In 1908 the first two of the submarines destined for the Philip-pines, the A-6 and A-7, were loaded onto the after well-deck of the CAESAR by means of a shore crane at the Brooklyn Navy Yard. Contemporary photographs even show one of the bullet-shaped boats being lowered down onto four curved wooden chocks on the starboard side of the deck by heavy wire-rope slings, while the other boat already sits secure in its chocks on the other side of the ship, with the ship’s after mast separating the two.

Going by way of the Suez Canal, CAESAR and her unusual cargo reached Manila after an uneventful trip. The submarines were launched in early July of 1908. Photographs of the launching show the submarine in mid-air with the wooden cradle still attached, an indication of how the launch was carried out from a greased slide, utilizing strong horizontal and downward forces but no lifting.

A year later CAESAR returned with two more submarines, the A-2 and the A-4 which had been loaded at the Norfolk Naval Station. The four submarines now at Cavite on Manila Bay comprised the First Submarine Division of the Asiatic Torpedo Fleet. They were essentially day boats, with the crews living aboard other larger naval vessels. It would have been virtually impossible to live aboard because of the primitive facilities on these tiny boats.

In 1909 a Navy doctor on the East Coast spoke of the problems of trying to keep crews aboard these vessels: “One officer and a crew of 10 or 12 men had been living, that is, sleeping, cooking, eating and answering the calls of nature aboard each of these boats in addition to performing their duty navigating them. Being small, they pitch and roll considerably in a smooth sea, and about half the crew became seasick, due largely to the foul air in the boats; when the sea is moderately rough, practically the whole crew is seasick.” He went on to recommend that cruises be limited to 36 hours and that when not underway the crews should live on a mother ship.

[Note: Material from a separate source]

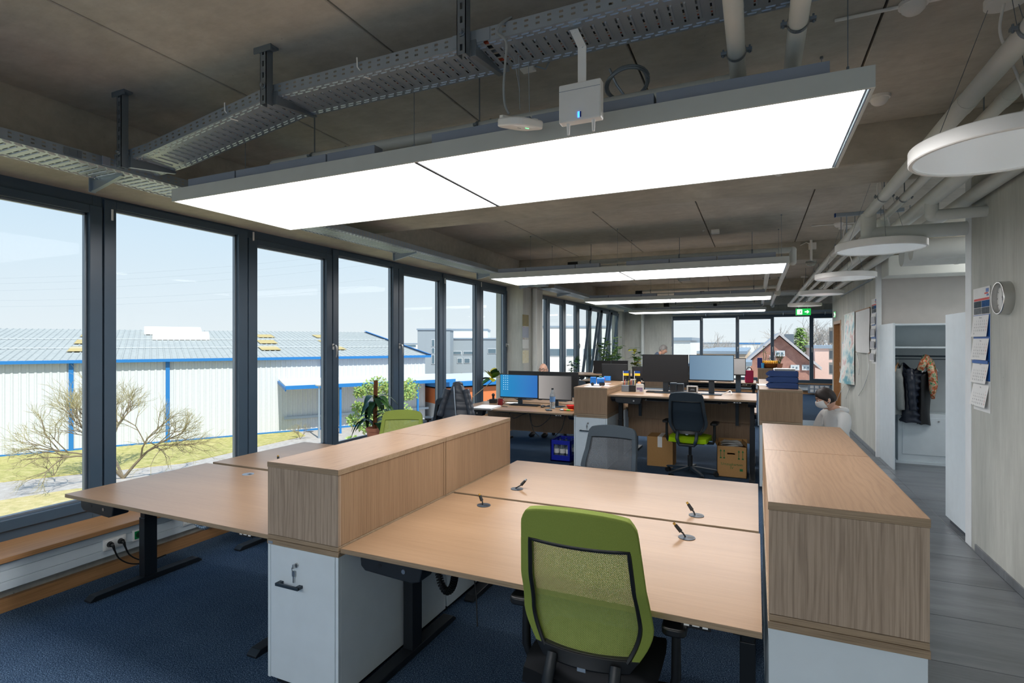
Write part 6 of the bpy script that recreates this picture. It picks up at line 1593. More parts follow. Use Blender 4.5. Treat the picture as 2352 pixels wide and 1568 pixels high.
# croton on the window-side desk
t = thing('croton_plant', 'yellow and green croton plant beside the blue monitor', 'plant', (-4.36, 8.05, .359))
mesh('pot', B().lathe([(.05, 0), (.07, .12), (.062, .12), (0, .10)], n=20), MAT['whitep'], parent=t, smooth=45)
q = at(1130, 868, x=-4.25); top = q - Vector((-4.36, 8.05, .359))
mesh('stem', B().tube([(0, 0, .1), (.03, -.05, .4), top + Vector((0, 0, -.06))], [.008, .007, .006], n=6), MAT['bark'], parent=t, smooth=60)
rnd = random.Random(5)
for k in range(17):
    a = rnd.uniform(0, 6.283); e_ = rnd.uniform(-.3, 1.2); d_ = Vector((math.cos(a) * math.cos(e_) * .6, math.sin(a) * math.cos(e_), math.sin(e_))).normalized(); L = rnd.uniform(.20, .30); sd = d_.cross(Vector((.3, .2, 1))).normalized(); rows = []
    for j in range(6):
        f2 = j / 5; c = top + d_ * L * f2 - Vector((0, 0, .25 * L * f2 * f2)); ww = .062 * math.sin(math.pi * min(.97, .08 + f2 * .9)); rows.append((c - sd * ww, c, c + sd * ww))
    mesh('leaf', B().add([q for r_ in rows for q in r_], [f for j in range(5) for f in ((j * 3, j * 3 + 1, j * 3 + 4, j * 3 + 3), (j * 3 + 1, j * 3 + 2, j * 3 + 5, j * 3 + 4))]), [MAT['leafy'], MAT['leafd'], MAT['leaf']][k % 3], parent=t, smooth=60)
small_plant('potted_plant', 'green plant on the far left window sill above the bald man desk', (-4.30, 13.45, .36), .09, .16, .95, 90, .13, [MAT['leafd'], MAT['leaf']], 21, .35, MAT['slate'], 4)
small_plant('potted_plant', 'large pale ficus by the tilted windows', (-4.0, 16.2, .0), .18, .35, 1.50, 240, .20, [MAT['leafl'], MAT['leaf'], MAT['leafl']], 22, .75, MAT['slate'], 8)
small_plant('potted_plant', 'narrow yellow-green plant right of the pale ficus', (-3.7, 18.4, .0), .16, .34, 1.45, 70, .22, [MAT['leafy'], MAT['leaf']], 23, .25, MAT['slate'], 3)
small_plant('potted_plant', 'dried spiky plant beside the black monitors', (-2.42, 8.65, .741), .05, .10, .30, 16, .14, [plain('dry_ochre', (170, 128, 70), .7), MAT['leaf']], 24, .4, MAT['whitep'], 3, lw=.15)
# socket strip at the far wall
t = thing('socket_panel', 'grey floor box with many sockets under the far windows', 'socket', tuple(at(1880, 892, y=YF - .14)))
mesh('body', B().box(-.30, -.06, -.16, .32, .02, .14), MAT['galv'], parent=t, bevel=.01)
for i in range(4):
    for j in range(2): mesh('socket', B().box(-.24 + i * .14, -.066, -.12 + j * .12, -.14 + i * .14, -.06, -.03 + j * .12), MAT['whitep'], parent=t, bevel=.004)

# ================================================================== CORRIDOR WALL THINGS
Mw = lambda x, y, z: Matrix.Translation((x, y, z)) @ Matrix.Rotation(-math.pi / 2, 4, 'Z') @ Rx     # text on a wall facing -X
# clock
p = at(2312, 684, x=1.60); t = thing('wall_clock', 'round silver-rimmed wall clock on the concrete wall', 'clock', (XR, p.y, p.z))
MX = Matrix.Rotation(-math.pi / 2, 4, 'Y')          # local +z -> -x
R = .117
mesh('rim', B().lathe([(R, 0), (R, .058), (R - .004, .062), (R - .010, .062), (R - .012, .040), (R - .012, .03)], n=48, caps=False).xf(MX), MAT['chrome'], parent=t, smooth=35)
mesh('dial', B().lathe([(0, .030), (R - .011, .030)], n=48, caps=False).xf(MX), MAT['paper'], parent=t)
mk = B()
for k in range(60):
    a = 2 * math.pi * k / 60; r0 = R - (.034 if k % 5 == 0 else .022); w_ = .0022 if k % 5 == 0 else .0010
    c, s_ = math.cos(a), math.sin(a); q = [(r0 * c - w_ * s_, r0 * s_ + w_ * c, .0312), (r0 * c + w_ * s_, r0 * s_ - w_ * c, .0312), ((R - .014) * c + w_ * s_, (R - .014) * s_ - w_ * c, .0312), ((R - .014) * c - w_ * s_, (R - .014) * s_ + w_ * c, .0312)]
    mk.add(q, [(0, 1, 2, 3)])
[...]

The next group of submarines did not come out to the Philippines until 1913. In that year the B-2 and B-3 were transported on the foredeck of the collier AJAX, AC-14. This ship was another of the vessels acquired during the Spanish-American War. Built in Scotland in 1890 as SCINDIA, she was, at 375 feet, somewhat larger than CAESAR, but had a considerably smaller fuel capacity so she must have made numerous stops en route. Inasmuch as the Panama Canal was not yet open, the long voyage was again made by the Suez Canal.

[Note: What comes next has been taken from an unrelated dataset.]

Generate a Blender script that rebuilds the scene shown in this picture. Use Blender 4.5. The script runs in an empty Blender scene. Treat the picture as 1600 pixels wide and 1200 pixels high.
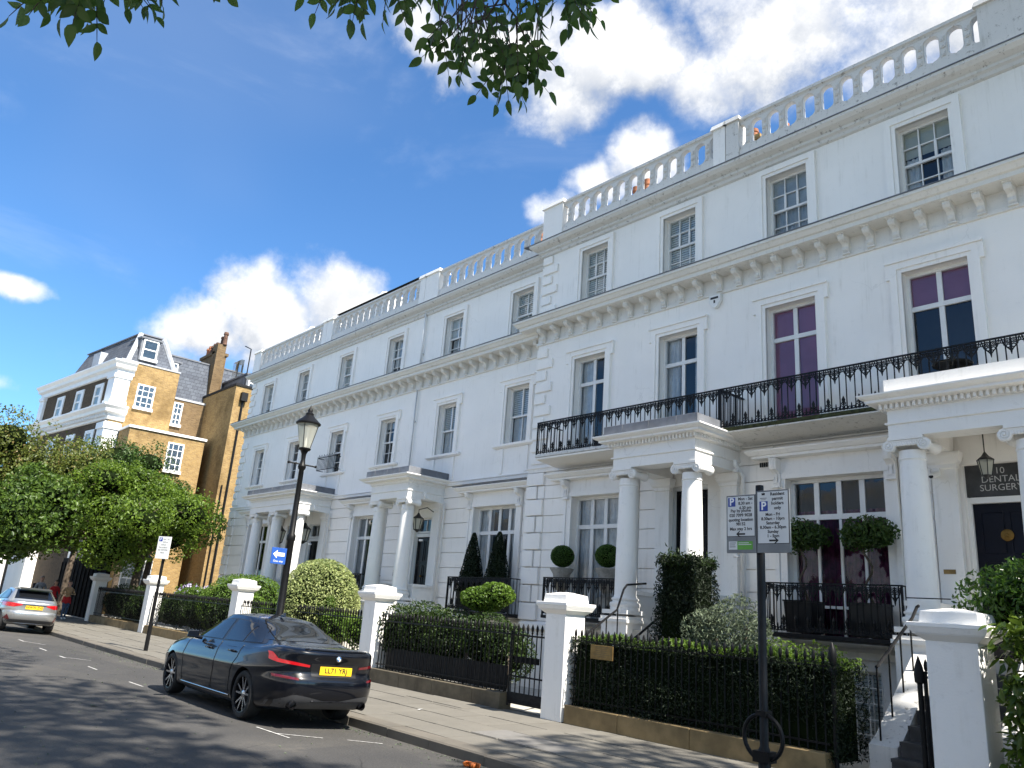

The final group of submarines were taken to the Philippines in 1915. By this time, one of the new built-for-the-purpose colliers was available, the USS HECTOR, AC-7. After loading the B-1 at Norfolk, she apparently went through the newly-opened Panama Canal, and stopped at the Puget Sound Navy Yard where she loaded the two A type submarines which had been built on the West Coast, the A-3 and A-5. Apparently, these two boats had been stranded on the West Coast by a lack of a suitable collier to take them across the Pacific. The three submarines were subsequently launched from the HECTOR at Subic Bay in northern Luzon in March of 1915, and a second submarine division was constituted within the Asiatic Fleet.

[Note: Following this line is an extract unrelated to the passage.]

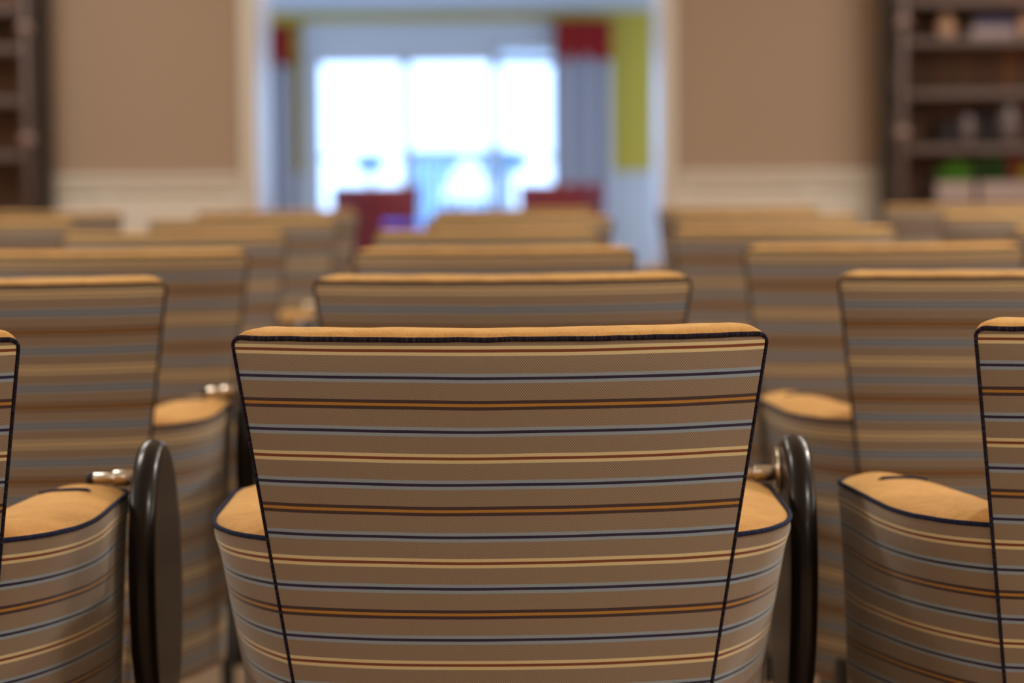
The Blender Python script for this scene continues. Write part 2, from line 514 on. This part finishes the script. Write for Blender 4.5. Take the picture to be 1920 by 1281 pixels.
# rows: distance of the back's top corners; centres in photo pixels
D = {1: 2.43, 2: 3.45, 3: 4.60, 4: 5.77, 5: 6.92, 6: 8.10}
place = [
 # row, pixel x of the back's left or right top corner or its centre, rotation, label
 (1, 'c', 937, 0, 0, 'sharp striped armchair centred in the nearest row, its whole back showing'),
 (1, 'r', 33, 0, 0, 'striped armchair of the nearest row cut by the left picture edge, its black tablet upright'),
 (1, 'l', 1828, 6.5, .05, 'striped armchair of the nearest row cut by the right picture edge, left arm in view'),
 (2, 'r', 312, -.5, 0, 'striped armchair one row ahead, seen between the left edge chair and the sharp central chair'),
 (2, 'c', 943, 0, 0, 'striped armchair directly in front of the sharp central chair, only its back top showing'),
 (2, 'l', 1573, 5, 0, 'striped armchair one row ahead of the chair at the right picture edge'),
 (3, 'r', 467, 0, 0, 'third row striped armchair left of centre, its right back edge beside a tan arm'),
 (3, 'c', 929, 0, 0, 'third row striped armchair in the centre column, a thin strip of back between two others'),
 (3, 'l', 1396, 2.5, 0, 'third row striped armchair right of centre, its left back edge rising over the second row'),
 (4, 'c', 327, 0, 0, 'fourth row striped armchair in the column left of the centre one'),
 (4, 'c', 914, 0, 0, 'fourth row striped armchair in the centre column, a blurred tan top edge'),
 (4, 'c', 1473, 2, 0, 'fourth row striped armchair in the column right of the centre one'),
 (4, 'l', 1898, 2, 0, 'fourth row striped armchair at the far right, just a sliver at the picture edge'),
 (5, 'r', 145, 0, 0, 'fifth row blurred armchair at the far left picture edge'),
 (5, 'c', 457, 0, 0, 'fifth row blurred armchair left of the centre column, in front of the white wainscot'),
 (5, 'c', 975, 0, 0, 'fifth row blurred armchair in the centre column, under the bright windows'),
 (5, 'c', 1438, 1.5, 0, 'fifth row blurred armchair right of the opening, second from the front of the room'),
 (5, 'l', 1765, 1.5, 0, 'fifth row blurred armchair at the far right, below the shelf planter'),
 (6, 'r', 232, 0, 0, 'frontmost row blurred armchair at the far left, beside the left bookcase'),
 (6, 'c', 523, 0, 0, 'frontmost row blurred armchair before the left side of the opening'),
 (6, 'c', 967, 0, 0, 'frontmost row blurred armchair in the middle of the opening, before the red chairs'),
 (6, 'c', 1385, 1, 0, 'frontmost row blurred armchair just right of the opening, in front of the wainscot'),
 (6, 'l', 1654, 1, 0, 'frontmost row blurred armchair at the far right, its corner under the bookcase post'),
]
for i, (row, how, x, rot, dy, lab) in enumerate(place):
    d = D[row]+dy
    X = (x-960)*d/F
    if how == 'l': X += .27
    if how == 'r': X -= .27
    o = proto if i == 0 else copy_tree(proto)
    a = math.radians(rot)
    sink = {1: -.0045, 3: -.004, 4: -.003}.get(row, 0)
    o.location = (X+.055*math.sin(a), d-.055*math.cos(a), sink); o.rotation_euler.z = a
    if how == 'l' and rot: o.location.y += .27*math.sin(a)
    tag(o, lab, 'armchair', 'striped armchairs set out in rows')

# ------------------------------------------------------------------ the room
WY = 12.0
OL, OR = -1.25, .745       # opening in the far wall
ZC = 3.1
RX0, RX1, RY0 = -4.6, 4.6, -4.0
box('floor', RX0, RX1, RY0, WY+.7, -.1, 0, CARPET, kind='structure')
box('ceiling', RX0, RX1, RY0, WY, ZC, ZC+.1, CEIL, kind='structure')
box('wall_left', RX0-.1, RX0, RY0, WY, 0, ZC, WALL, kind='structure')
box('wall_right', RX1, RX1+.1, RY0, WY, 0, ZC, WALL, kind='structure')
box('wall_back', RX0, RX1, RY0-.1, RY0, 0, ZC, WALL, kind='structure')
OT = 2.75
def wall_far(name, x0, x1):
    w = box(name, x0, x1, WY, WY+.7, 0, ZC, WALL, kind='structure')
    return w
wall_far('wall_front_left', RX0, OL-.012); wall_far('wall_front_right', OR+.012, RX1)
box('wall_front_header', OL-.012, OR+.012, WY, WY+.7, OT, ZC, WALL, kind='structure')
# casing and jambs
for nm, a, b in (('trim_1', OL-.085, OL+.0), ('trim_2', OR, OR+.08)):
    box(nm, a, b, WY-.025, WY, 0, OT+.08, CREAM, kind='structure', bevel=.006)
box('trim_3', OL-.085, OR+.08, WY-.03, WY, OT, OT+.1, CREAM, kind='structure', bevel=.006)
box('trim_4', OL-.012, OL, WY, WY+.72, 0, OT, REVEAL, kind='structure')
box('trim_5', OR, OR+.012, WY, WY+.72, 0, OT, REVEAL, kind='structure')
# wainscot with rail, stiles and panels
def wains(name, x0, x1):
    m = MB(); zt = .985
    m.box(x0, x1, WY-.012, WY, .12, zt-.03)
    m.box(x0, x1, WY-.045, WY, zt-.035, zt)
    m.box(x0, x1, WY-.03, WY, zt-.09, zt-.035)
    m.box(x0, x1, WY-.03, WY, 0, .16)
    n = max(1, round((x1-x0)/.62)); 
    for i in range(n+1):
        x = x0+(x1-x0-.07)*i/n
        m.box(x, x+.07, WY-.022, WY, .16, zt-.09)
    o = m.build(name, CREAM, bevel=.003); o['kind'] = 'structure'
wains('trim_6', RX0, OL-.086); wains('trim_7', OR+.081, RX1)

# ------------------------------------------------------------------ sunroom
SY = 20.0; SX0, SX1, SZ = -3.4, 3.0, 2.26
box('floor_sunroom', SX0, SX1, WY+.7, SY+.2, -.1, 0, plain('pale_tile', srgb(190, 186, 180), .35), kind='structure')
box('ceiling_sunroom', SX0, SX1, WY+3.0, SY+.2, SZ, SZ+.1, SUNCEIL, kind='structure')
box('ceiling_passage', SX0, SX1, WY+.7, WY+3.0, 2.75, 2.85, SUNCEIL, kind='structure')
box('wall_passage', SX0, SX1, WY+2.95, WY+3.0, SZ, 2.75, WHITE, kind='structure')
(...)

With the Philippine squadron of nine submarines now assembled at Cavite and Subic, it is appropriate to look at the rest of the Navy’s boats to see what kind of progress they were making toward becoming true oceangoing vessels. The C-1 had ventured as far south as Guantanamo Bay in 1913, and eventually on to Panama during World War I. Two F-boats reached Hawaii in 1914-15, and E-boats and K-boats reached the Azores in 1917-18. L-boats, which were 167 feet long, were the first to cross the Atlantic during World War I, reaching the Azores, and then Ireland and England.

In the Pacific, K-boats were followed by the R-boats in reaching Hawaii and Midway during the war, but it was not until the S-boats well after World War I, that submarines finally reached the Philip-pines under their own power. Two submarine divisions made up of that type of boat went out in 1921 and returned to Hawaii and the West Coast in 1924. During that three year period the old A and B boats were decommissioned and used for targets, without ever coming home.

Thus, the story of the strange sea lift of submarines had come to an end. By this time the Navy was busily engaged in disposing of its colliers whose usefulness had ended in the post-war rush to oil as the fuel of choice. CAESAR became the merchant ship MOGUL in 1923, AJAX, which had become AG-15, was sold in 1925, becoming the merchant ship CONSUELO, while HECTOR had long since grounded and sunk off the East Coast in 1916 while still in the Navy.

The story has a happy ending in that the Navy had recognized that the submarine was an evolving vessel that needed constant updating and new challenges. It also recognized that the collier had special capabilities which had immediate use in developing the full potential of the submarine, even though these ships would soon be useless to the Navy in their original role. Before that happened, however, they were tried in one other sealift, this time carrying aircraft. They proved to be even better in this new talent than they had been at carrying submarines, and before long several of them had been designated as seaplane tenders. One of them, JUPITER, even graduated to an exciting new designation as the Navy converted her to its first aircraft carrier, LANGLEY. But that’s another story …

This cross-sectional diagram shows how the early submarines were mounted rigidly to a set of supporting wooden blocks which, when released, gravitated down a greased wooden launching ways inclined from the hatch coaming to and beyond the edge of the deck. Inasmuch as the colliers carrying the submarines had a full load of coal, the free board of the ship was only eight or ten feet, the distance that the submarine would drop in reaching the water. The bulwark around the main deck has been removed, and a supporting bracket added to the ways outboard of the side of the ship.